System in New York City. - New York City furnishes a good example of a city with a thoroughly reorganized accounting system. With an annual expenditure of more than $100,000,000, the need for systematic fiscal procedure is apparent. Before the reorganization the finance department consisted of a series of separate jurisdictions, which were presided over by practically independent division chiefs. These were theoretically responsible to the city comptroller, but in practice each exercised complete control in his district. The accounting and auditing functions were so broken up that one department found itself forced to duplicate records kept in other departments, which, of course, resulted in confusion, inefficiency, and waste of time. Under the present plan the accounting and auditing functions have been centralized - the former separated bureaus have been brought together under one control. Each step in the process is definitely outlined, while all fiscal information is kept on file in one place for the common use of all. It is, therefore, much easier to know the exact fiscal standing at any particular time and to keep in touch with exactly what is being done with the public funds.

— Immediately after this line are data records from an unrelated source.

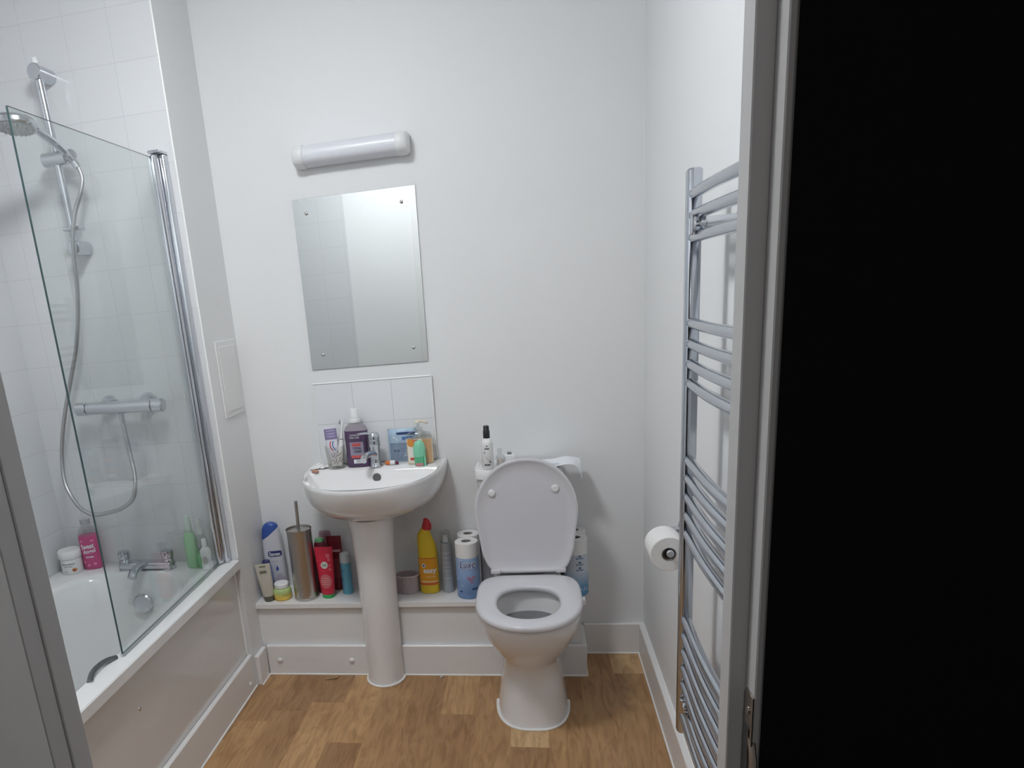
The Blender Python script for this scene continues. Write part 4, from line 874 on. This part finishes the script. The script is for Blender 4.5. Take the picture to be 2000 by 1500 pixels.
Body([(0, .021, .018, 2.2), (.003, .0235, .020, 2.2), (.10, .0235, .020, 2.2), (.128, .019, .017, 2.1), (.134, .012, .012, 2)]).build('bottle_body', pm('pale_green', 168, 222, 168, .25), t)
Body([(.1345, .0140, .0140, 2), (.165, .0125, .0125, 2), (.190, .0095, .0095, 2), (.192, .008, .008, 2)]).build('cap', pm('pale_green_cap', 200, 218, 205), t)
t = thing('green_cleanser_bottle', 'bottle half full of green liquid with white pump right of the bath tap', 'bottle', (-1.178, -.358, ZB), 0)
B = Body([(0, .020, .018, 2.2), (.003, .0225, .020, 2.2), (.10, .0225, .020, 2.2), (.118, .018, .016, 2.1), (.126, .011, .011, 2)])
B.build('liquid_body', pm('leaf_green', 122, 200, 130, .2), t, 0, .056); B.build('bottle_upper', M['clear'], t, .0565, .126, cap0=False)
Body([(.1265, .0125, .0125, 2), (.145, .0125, .0125, 2), (.146, .006, .006, 2), (.17, .006, .006, 2), (.1705, .0115, .0115, 2), (.184, .0105, .0105, 2)]).build('pump', pm('pump_white', 205, 210, 208), t)
for u, v, r_ in ((.006, .075, .008), (.014, .085, .007), (.012, .066, .006)): B.decal('leaf_print', pm('dark_leaf', 58, 110, 76), t, u - r_, u + r_, v - r_ * .7, v + r_ * .7, 'oval')
t = thing('travel_bottle', 'small white waisted bottle next to the shower screen hinge', 'bottle', (-1.1445 - .014, -.377, ZB), 0)
B = Body([(0, .017, .014, 2.2), (.003, .020, .0165, 2.2), (.02, .0185, .0155, 2.2), (.036, .0165, .014, 2.2), (.058, .0200, .0165, 2.2), (.070, .019, .016, 2.2), (.080, .013, .012, 2), (.083, .009, .009, 2)]); B.build('bottle_body', W, t)
Body([(.0835, .0095, .0095, 2), (.112, .0085, .0085, 2), (.114, .007, .007, 2)]).build('cap', W, t); B.decal('oval_label', pm('beige_label', 190, 186, 178), t, -.010, .012, .022, .052, 'oval')

# ---- bits on the floor ----
t = thing('dry_leaf_shred', 'curled dry brown fibre lying on the floor by the skirting', 'debris', (-.79, -.235, 0), 0)
bm = NB(); tube(bm, [(-.03, -.008, .0015), (-.015, -.006, .002), (.0, -.003, .004), (.018, .004, .004), (.026, .012, .008)], [.0012, .002, .0022, .0016, .001], n=8, flat=.5); finish('fibre', bm, pm('dry_brown', 92, 66, 44, .8), t)
t = thing('foil_scrap', 'tiny silvery scrap on the floor right of the pedestal', 'debris', (-.368, -.214, 0), .4)
bm = NB(); bmesh.ops.create_icosphere(bm, subdivisions=2, radius=.008)
for v_ in bm.verts: v_.co = Vector((v_.co.x * random.uniform(.7, 1.3), v_.co.y * random.uniform(.7, 1.2), max(0, v_.co.z * random.uniform(.4, .9) + .004)))
finish('scrap', bm, mat('silver_scrap', (.7, .7, .68), .3, .6), t, angle=10)
for o in bpy.data.objects:
    if '_world' in o: del o['_world']
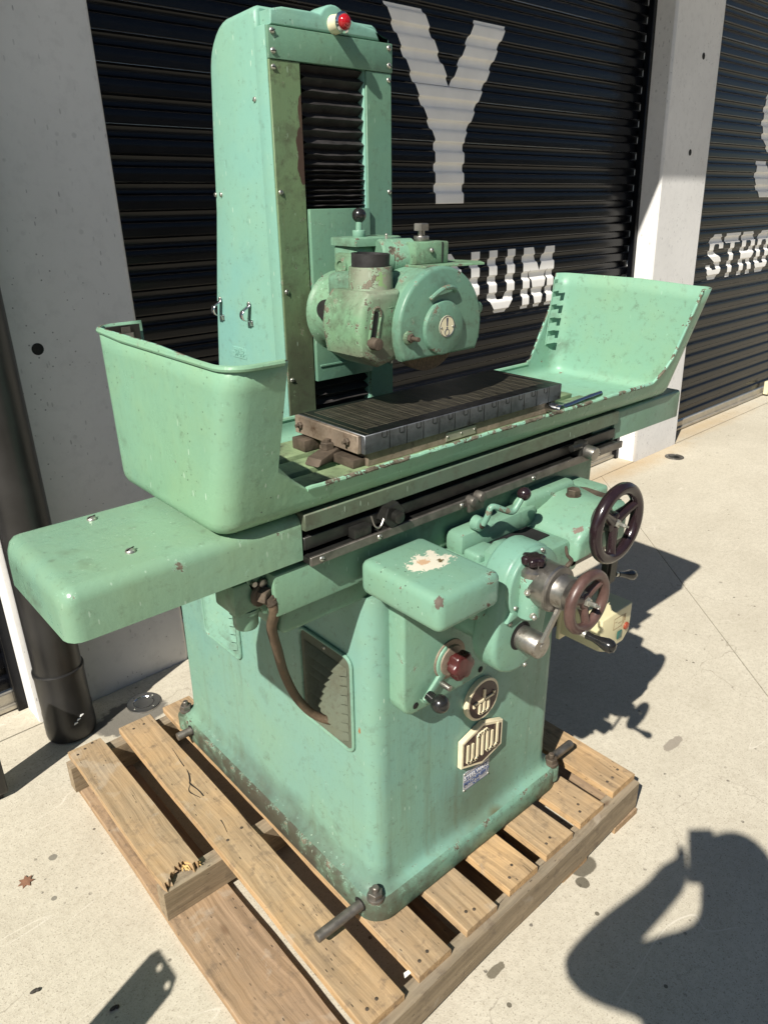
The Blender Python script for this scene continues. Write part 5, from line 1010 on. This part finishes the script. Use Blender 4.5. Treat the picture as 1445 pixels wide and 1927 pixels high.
tag(part('foil_scrap', 'paper_white', None, lambda bm: prism(bm, [(0, 0), (0.022, 0.004), (0.026, 0.012), (0.002, 0.011)], (0.752, 0.808, 0.119), (0.9, -0.3, 0.2), (0.3, 0.9, 0.1), (0, 0, 1), 0.002)), 'crumpled white scrap in the gap between front pallet boards', 'scrap')
for (x, y, a, L), lb in (((0.735, 1.665, 1.9, 0.07), 'long white wood chip in the gap beside the base'), ((0.748, 1.52, 1.5, 0.03), 'short white wood chip in the gap beside the base')):
    tag(part('wood_chip', 'paper_white', None, lambda bm: prism(bm, [(-L / 2, -0.002), (L / 2, -0.005), (L / 2 + 0.003, 0.004), (-L / 2, 0.003)], (x, y, 0.03), (math.cos(a), math.sin(a), 0.5), (-math.sin(a), math.cos(a), 0), (0, 0, 1), 0.003)), lb, 'wood chip')
# flat steel post left of the frame: its shadow lies across the concrete
def post(bm):
    hp = 0.75; x, y = 0.397 - hp * 1.0044, 1.283 - hp * 0.366
    out = [(-0.06, 0), (0.06, 0), (0.06, hp - 0.02), (0.05, hp), (-0.045, hp), (-0.062, hp - 0.03)]
    lo = []
    for loop in (out, arcpts(0.012, hp - 0.012 - 0.008, 0.009, 0, 330, 11), arcpts(-0.040, hp - 0.026, 0.009, 0, 330, 11)):
        vs = [bm.verts.new((x, y + a, z)) for a, z in loop]; lo += [bm.edges.new((vs[i], vs[(i + 1) % len(vs)])) for i in range(len(vs))]
    bmesh.ops.triangle_fill(bm, use_beauty=True, use_dissolve=False, edges=lo)
    r = bmesh.ops.extrude_face_region(bm, geom=bm.faces[:]); bmesh.ops.translate(bm, vec=(0.004, 0, 0), verts=[v for v in r['geom'] if isinstance(v, bmesh.types.BMVert)])
po = part('steel_post', 'dark_steel', None, post, 30); tag(po, 'flat steel post with two holes standing left of the pallet', 'post')
bo_ = thing('black_bollard', (0.225, 2.16, 0), 'black post at the left edge of the picture', 'post'); part('bollard_body', 'pipe_black', bo_, lambda bm: box(bm, 0.17, 0.282, 2.125, 2.205, 0.018, 0.38, 0.012, 3)); part('bollard_foot', 'rubber', bo_, lambda bm: box(bm, 0.19, 0.265, 2.14, 2.19, 0.0, 0.0175))

# ------------------------------------------------------------------ the photographer, behind the lens (casts the shadow at lower right)
F2 = V(RF.x, RF.y, 0).normalized(); R2 = V(RX.x, RX.y, 0).normalized()
def PP(f, r, z): return F2 * f + R2 * r + V(0, 0, z)
J = {}
bmv = []; edges = []; rad = []
def jt(name, f, r, z, ra, par=None):
    J[name] = len(bmv); bmv.append(PP(f, r, z)); rad.append(ra)
    if par: edges.append((J[par], J[name]))
jt('pelvis', -0.28, 0.04, 1.0, (0.165, 0.125)); jt('waist', -0.26, 0.04, 1.15, (0.16, 0.115), 'pelvis'); jt('chest', -0.23, 0.04, 1.34, (0.18, 0.125), 'waist'); jt('upper', -0.21, 0.045, 1.47, (0.13, 0.10), 'chest'); jt('neck', -0.19, 0.05, 1.58, (0.070, 0.070), 'upper')
jt('chin', -0.165, 0.05, 1.65, (0.080, 0.085), 'neck'); jt('head', -0.172, 0.05, 1.735, (0.088, 0.102), 'chin'); jt('crown', -0.175, 0.05, 1.81, (0.072, 0.082), 'head')
for sgn, nm in ((-1, 'l'), (1, 'r')):
    jt('sho' + nm, -0.19, 0.04 + sgn * 0.175, 1.465, (0.075, 0.075), 'upper')
    if nm == 'l': jt('elb' + nm, -0.045, -0.235, 1.325, (0.064, 0.064), 'shol'); jt('wri' + nm, -0.05, -0.075, 1.555, (0.042, 0.042), 'elbl'); jt('pal' + nm, -0.04, -0.022, 1.655, (0.046, 0.036), 'wril')
    else: jt('elb' + nm, -0.04, 0.31, 1.38, (0.06, 0.06), 'shor'); jt('wri' + nm, -0.04, 0.15, 1.58, (0.042, 0.042), 'elbr'); jt('pal' + nm, -0.035, 0.085, 1.65, (0.042, 0.034), 'wrir')
    jt('hip' + nm, -0.29, 0.04 + sgn * 0.095, 0.92, (0.1, 0.105), 'pelvis'); jt('kne' + nm, -0.28, 0.04 + sgn * 0.12, 0.51, (0.064, 0.067), 'hip' + nm); jt('ank' + nm, -0.32, 0.04 + sgn * 0.13, 0.10, (0.044, 0.047), 'kne' + nm); jt('toe' + nm, -0.15, 0.04 + sgn * 0.15, 0.042, (0.042, 0.036), 'ank' + nm)
    # fingers wrap the phone edge
    s2 = -1 if nm == 'l' else 1; px_ = (-0.016 if nm == 'l' else 0.056)
    for k in range(4):
        zz = (1.675 if nm == 'l' else 1.63) - 0.019 * k; a = 'f%d%s' % (k, nm); jt(a, -0.035 + 0.006 * k, px_ + s2 * 0.010, zz, (0.0105, 0.0105), 'pal' + nm); jt(a + 'b', -0.002, px_ + s2 * 0.006, zz + 0.004, (0.0085, 0.0085), a)
    jt('th' + nm, -0.055, px_ + s2 * 0.004, 1.62 if nm == 'l' else 1.58, (0.012, 0.012), 'pal' + nm); jt('th2' + nm, -0.052, px_ - s2 * 0.022, 1.66 if nm == 'l' else 1.62, (0.010, 0.010), 'th' + nm)
me = bpy.data.meshes.new('body'); me.from_pydata([tuple(v) for v in bmv], edges, []); me.update()
pz = thing('person', PP(-0.30, 0.04, 0), 'person in dark clothes holding up a phone to take the picture', 'person')
body = bpy.data.objects.new('body', me); COL.objects.link(body); attach(body, pz)
sk = body.modifiers.new('skin', 'SKIN'); sk.use_smooth_shade = True
lay = me.skin_vertices[0].data if me.skin_vertices else None
if lay is None:
    bmx = bmesh.new(); bmx.from_mesh(me); bmx.verts.layers.skin.verify(); bmx.to_mesh(me); bmx.free(); lay = me.skin_vertices[0].data
for i, r_ in enumerate(rad): lay[i].radius = r_; lay[i].use_root = (i == 0)
sbd = body.modifiers.new('smooth', 'SUBSURF'); sbd.levels = 2; sbd.render_levels = 2
me.materials.append(MAT['cloth_dark'])
hr = part('hair', 'hair', pz, lambda bm: sphere(bm, PP(-0.185, 0.05, 1.785), 0.104, 20, 12, (0.95, 0.95, 0.9)), 60)
ph = bmesh.new(); cen = CAMPOS + RX * 0.018 - (-RD) * 0.055 - RF * 0.030
pm = Matrix.Identity(4)
for i in range(3): pm[i][0] = RX[i]; pm[i][1] = -RD[i]; pm[i][2] = -RF[i]; pm[i][3] = cen[i]
box(ph, -0.037, 0.037, -0.075, 0.075, -0.004, 0.004, 0.003, 2, pm)
tag(build('phone', ph, 'black_plastic', None), 'black phone held up by the person taking the picture', 'phone')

Municipal Budgets. - Another mark of progress which has been gaining prominence in municipal fiscal administration is the use of some form of budget in calculating expenditures and revenues. The general plan has been for the city council to follow much the same scheme as has been described in connection with our national finances. The increased use of commission and city manager forms of government made it easier, of course, to centralize responsibility. In many cities the estimates of revenues and expenditures are carefully drawn up and submitted, and the program is definitely acted upon. The public is given opportunity to know just what the city expects to do, and can much more easily guard its funds. The accuracy with which the estimates are made is, of course, a factor which will help determine the success of the budgetary method.

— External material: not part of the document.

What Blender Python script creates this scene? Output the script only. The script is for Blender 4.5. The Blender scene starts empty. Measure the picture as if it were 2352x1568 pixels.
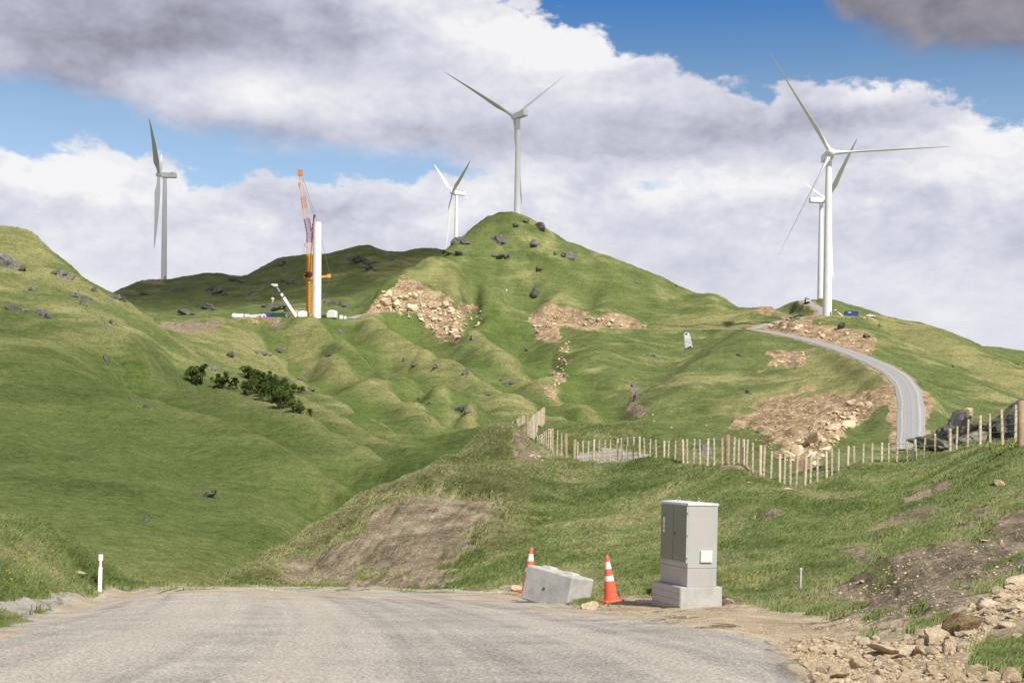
import bpy, bmesh, math, random
import numpy as np
from mathutils import Vector, Matrix
C = bpy.context.scene.collection
R = math.radians
rng = np.random.default_rng(7); random.seed(7)

# ---------------------------------------------------------------- camera, sky, sun, exposure
F, CX, HY, ROLL = 3000.0, 1176.0, 1040.0, R(0.6)        # photo measured on a 2352 x 1568 grid
scn = bpy.context.scene
cam = bpy.data.cameras.new('camera'); camo = bpy.data.objects.new('camera', cam); C.objects.link(camo)
cam.sensor_width = 36; cam.lens = 36*F/2352; cam.shift_y = (HY-784)/2352
cam.clip_start = 0.5; cam.clip_end = 20000
camo.matrix_world = Matrix.Rotation(R(90), 4, 'X') @ Matrix.Rotation(ROLL, 4, 'Z')
scn.camera = camo
scn.view_settings.view_transform = 'Standard'; scn.view_settings.look = 'None'
EXPO = .45
scn.view_settings.exposure = EXPO; scn.view_settings.gamma = 1
scn.render.engine = 'CYCLES'
scn.cycles.max_bounces = 5; scn.cycles.diffuse_bounces = 2; scn.cycles.glossy_bounces = 2
scn.cycles.transparent_max_bounces = 8; scn.cycles.use_denoising = True
SUN_EL, SUN_AZ = R(48), R(146)                             # azimuth clockwise from +Y (view direction)
sdir = Vector((math.sin(SUN_AZ)*math.cos(SUN_EL), math.cos(SUN_AZ)*math.cos(SUN_EL), math.sin(SUN_EL)))
sl = bpy.data.lights.new('sun', 'SUN'); so = bpy.data.objects.new('sun', sl); C.objects.link(so)
sl.energy = 4.2; sl.angle = R(2.0); sl.color = (1, .95, .86)
so.rotation_euler = sdir.to_track_quat('Z', 'Y').to_euler(); so.location = sdir*300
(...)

Municipal Indebtedness. - A question which has confronted municipal fiscal authorities, particularly in recent years, is the enormous growth in indebtedness. The big problem, of course, with the ever increasing pressure for funds, is to be able to meet the indebtedness when it falls due. The system which was most in favor for a number of years was the establishment of a sinking fund. Many factors have combined to make this method unsatisfactory. It necessitates the investment of the funds which are set aside, and the addition of interest to the fund. The authorities who have been intrusted with the proper investment of the fund have often failed to do all that was expected. Funds have been lost from poor investments, or have been invested primarily for the benefit of particular individuals. City authorities have failed to set aside the required amount, and have often miscalculated as to what should be set aside to meet the debt. The result has been, in a large number of cases, in spite of carefully planning the sinking fund, that funds have not been available to meet the debt when it matured.

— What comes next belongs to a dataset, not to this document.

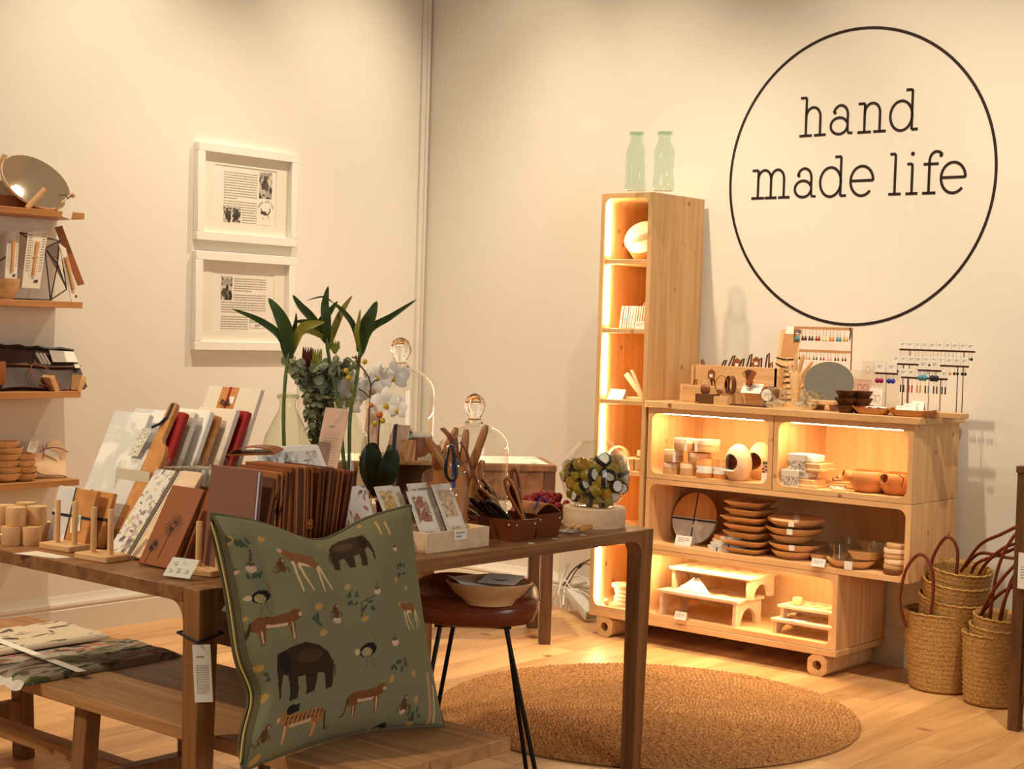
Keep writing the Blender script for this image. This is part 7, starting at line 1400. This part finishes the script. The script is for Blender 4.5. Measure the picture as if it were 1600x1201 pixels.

The situation just described has led many modern fiscal authorities to favor the use of serial bonds instead of the sinking fund. By this method a part of the bond issue becomes due in successive years, and is met from taxes.

For instance, one tenth of a particular issue might be paid each year for ten years. Other adjustments, of course, are possible, so that the burden of principal and interest would be exactly equal for each year of the loan, or so that some years would escape with comparatively little or no burden. This plan has the advantage of discharging the debt and interest charge as funds are available. It does away with accumulations of funds and the possibility of unwise investments, followed by a lack of means to meet the indebtedness when it is due. The chance for miscalculation is minimized, and the temptation to use public funds for private gain is removed. As a whole, the serial bond method has proved more economical and satisfactory than the use of sinking funds.